[Start Material]
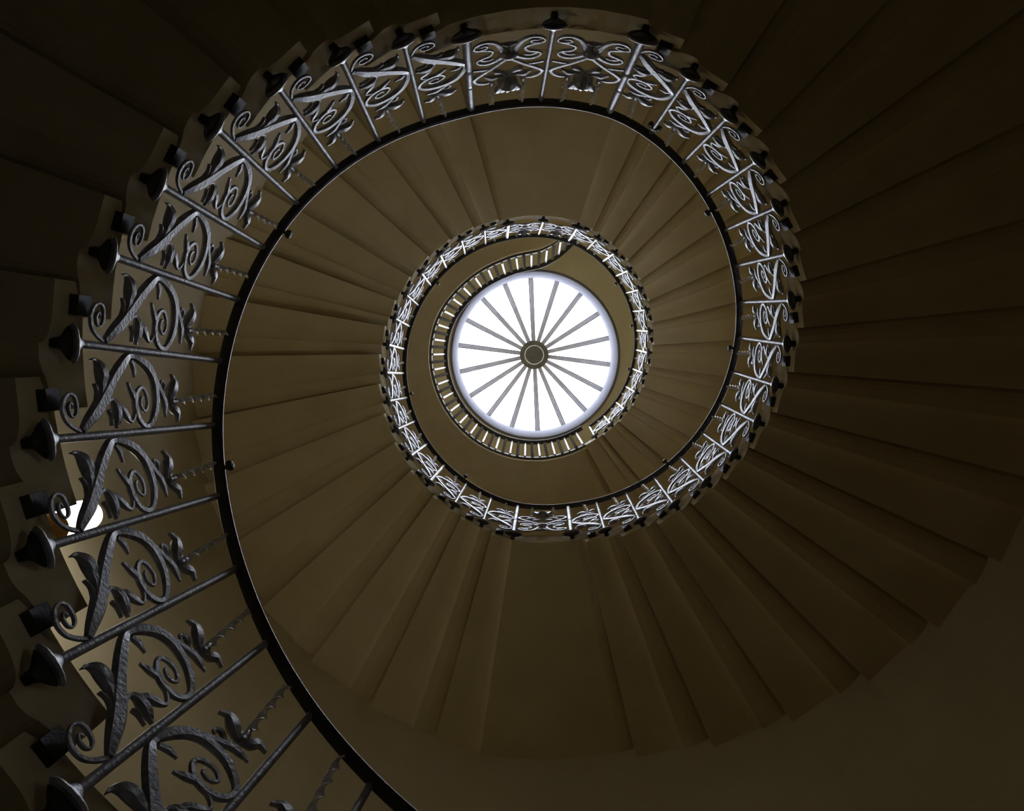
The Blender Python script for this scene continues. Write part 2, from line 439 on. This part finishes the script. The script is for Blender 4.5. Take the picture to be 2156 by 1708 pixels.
# ------------------------------------------------------------------ skylight
sky = empty('skylight', W(OX, OY, ZC))
tag(sky, 'round white-framed skylight with eighteen radiating glazing bars and dark hub', 'skylight')
b = MB()
def circ(r, z, n=96):
    return [W(OX + r * math.cos(t), OY + r * math.sin(t), z) for t in (2 * math.pi * i / n for i in range(n))]
b.rings([circ(OR_ + 0.03, ZC - 0.012), circ(OR_, ZC - 0.02), circ(OR_ - 0.012, ZC), circ(OR_ - 0.012, ZCURB), circ(OR_ + 0.12, ZCURB), circ(OR_ + 0.12, ZC + 0.125), circ(OR_ + 0.03, ZC + 0.12)], caps=False, loop=True)
b.build('curb_ring', M_CURB, sky, smooth=True)
HUBZ = ZCURB + 0.10
b = MB()
b.lathe(W(OX, OY, HUBZ), Vector((0, 0, 1)), [(0.001, -0.10 * S), (0.125 * S, -0.10 * S), (0.135 * S, -0.085 * S), (0.135 * S, -0.05 * S), (0.20 * S, -0.045 * S), (0.205 * S, 0.0), (0.205 * S, 0.05 * S), (0.001, 0.06 * S)], 54)
b.build('hub', M_HUB, sky, smooth=True)
for i in range(18):
    t = math.radians(267.3 + 20 * i)
    d = Vector((math.cos(t), math.sin(t), 0)); sd = Vector((-math.sin(t), math.cos(t), 0)); up = Vector((0, 0, 1))
    b = MB()
    rs = []
    for (r, z, hwid) in ((0.17, HUBZ - 0.01, 0.029), (0.6, HUBZ - 0.01 + (ZCURB + 0.0 - HUBZ) * 0.48, 0.033), (OR_ - 0.006, ZCURB + 0.0, 0.037)):
        c = W(OX, OY, z) + d * r * S
        pr = ((1, 0.0), (1, -0.022), (0.35, -0.024), (0.25, -0.032), (-0.25, -0.032), (-0.35, -0.024), (-1, -0.022), (-1, 0.0))
        rs.append([c + sd * hwid * u * S + up * q * S for u, q in pr])
    b.rings(rs)
    b.build('rib', M_RIB, sky)
    # the triangular pane between this rib and the next
    b = MB()
    t2 = t + math.radians(20)
    pts = []
    for tt, r, z in ((t, 0.16, HUBZ + 0.012), (t, OR_ + 0.02, ZCURB + 0.012), (t + math.radians(10), OR_ + 0.02, ZCURB + 0.012), (t2, OR_ + 0.02, ZCURB + 0.012), (t2, 0.16, HUBZ + 0.012)):
        pts.append(W(OX + r * math.cos(tt), OY + r * math.sin(tt), z))
    b.rings([pts, [p + up * 0.008 for p in pts]])
    b.build('pane', M_GLASS, sky)

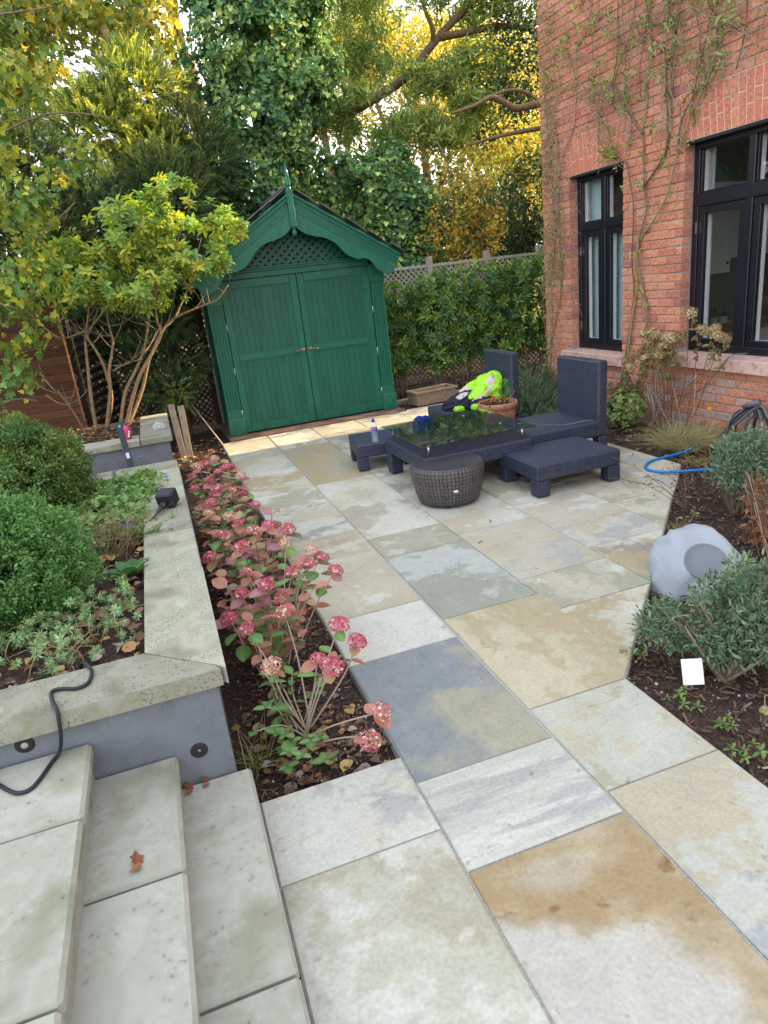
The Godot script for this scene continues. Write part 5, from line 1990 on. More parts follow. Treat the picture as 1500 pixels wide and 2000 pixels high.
[End Material]
_Work instructions_: Repeat all of the records verbatim, leaving out the pictures.

_Response_:
The Blender Python script for this scene continues. Write part 2, from line 439 on. This part finishes the script. The script is for Blender 4.5. Take the picture to be 2156 by 1708 pixels.
# ------------------------------------------------------------------ skylight
sky = empty('skylight', W(OX, OY, ZC))
tag(sky, 'round white-framed skylight with eighteen radiating glazing bars and dark hub', 'skylight')
b = MB()
def circ(r, z, n=96):
    return [W(OX + r * math.cos(t), OY + r * math.sin(t), z) for t in (2 * math.pi * i / n for i in range(n))]
b.rings([circ(OR_ + 0.03, ZC - 0.012), circ(OR_, ZC - 0.02), circ(OR_ - 0.012, ZC), circ(OR_ - 0.012, ZCURB), circ(OR_ + 0.12, ZCURB), circ(OR_ + 0.12, ZC + 0.125), circ(OR_ + 0.03, ZC + 0.12)], caps=False, loop=True)
b.build('curb_ring', M_CURB, sky, smooth=True)
HUBZ = ZCURB + 0.10
b = MB()
b.lathe(W(OX, OY, HUBZ), Vector((0, 0, 1)), [(0.001, -0.10 * S), (0.125 * S, -0.10 * S), (0.135 * S, -0.085 * S), (0.135 * S, -0.05 * S), (0.20 * S, -0.045 * S), (0.205 * S, 0.0), (0.205 * S, 0.05 * S), (0.001, 0.06 * S)], 54)
b.build('hub', M_HUB, sky, smooth=True)
for i in range(18):
    t = math.radians(267.3 + 20 * i)
    d = Vector((math.cos(t), math.sin(t), 0)); sd = Vector((-math.sin(t), math.cos(t), 0)); up = Vector((0, 0, 1))
    b = MB()
    rs = []
    for (r, z, hwid) in ((0.17, HUBZ - 0.01, 0.029), (0.6, HUBZ - 0.01 + (ZCURB + 0.0 - HUBZ) * 0.48, 0.033), (OR_ - 0.006, ZCURB + 0.0, 0.037)):
        c = W(OX, OY, z) + d * r * S
        pr = ((1, 0.0), (1, -0.022), (0.35, -0.024), (0.25, -0.032), (-0.25, -0.032), (-0.35, -0.024), (-1, -0.022), (-1, 0.0))
        rs.append([c + sd * hwid * u * S + up * q * S for u, q in pr])
    b.rings(rs)
    b.build('rib', M_RIB, sky)
    # the triangular pane between this rib and the next
    b = MB()
    t2 = t + math.radians(20)
    pts = []
    for tt, r, z in ((t, 0.16, HUBZ + 0.012), (t, OR_ + 0.02, ZCURB + 0.012), (t + math.radians(10), OR_ + 0.02, ZCURB + 0.012), (t2, OR_ + 0.02, ZCURB + 0.012), (t2, 0.16, HUBZ + 0.012)):
        pts.append(W(OX + r * math.cos(tt), OY + r * math.sin(tt), z))
    b.rings([pts, [p + up * 0.008 for p in pts]])
    b.build('pane', M_GLASS, sky)

The Godot script for this scene continues. Write part 5, from line 1990 on. More parts follow. Treat the picture as 1500 pixels wide and 2000 pixels high.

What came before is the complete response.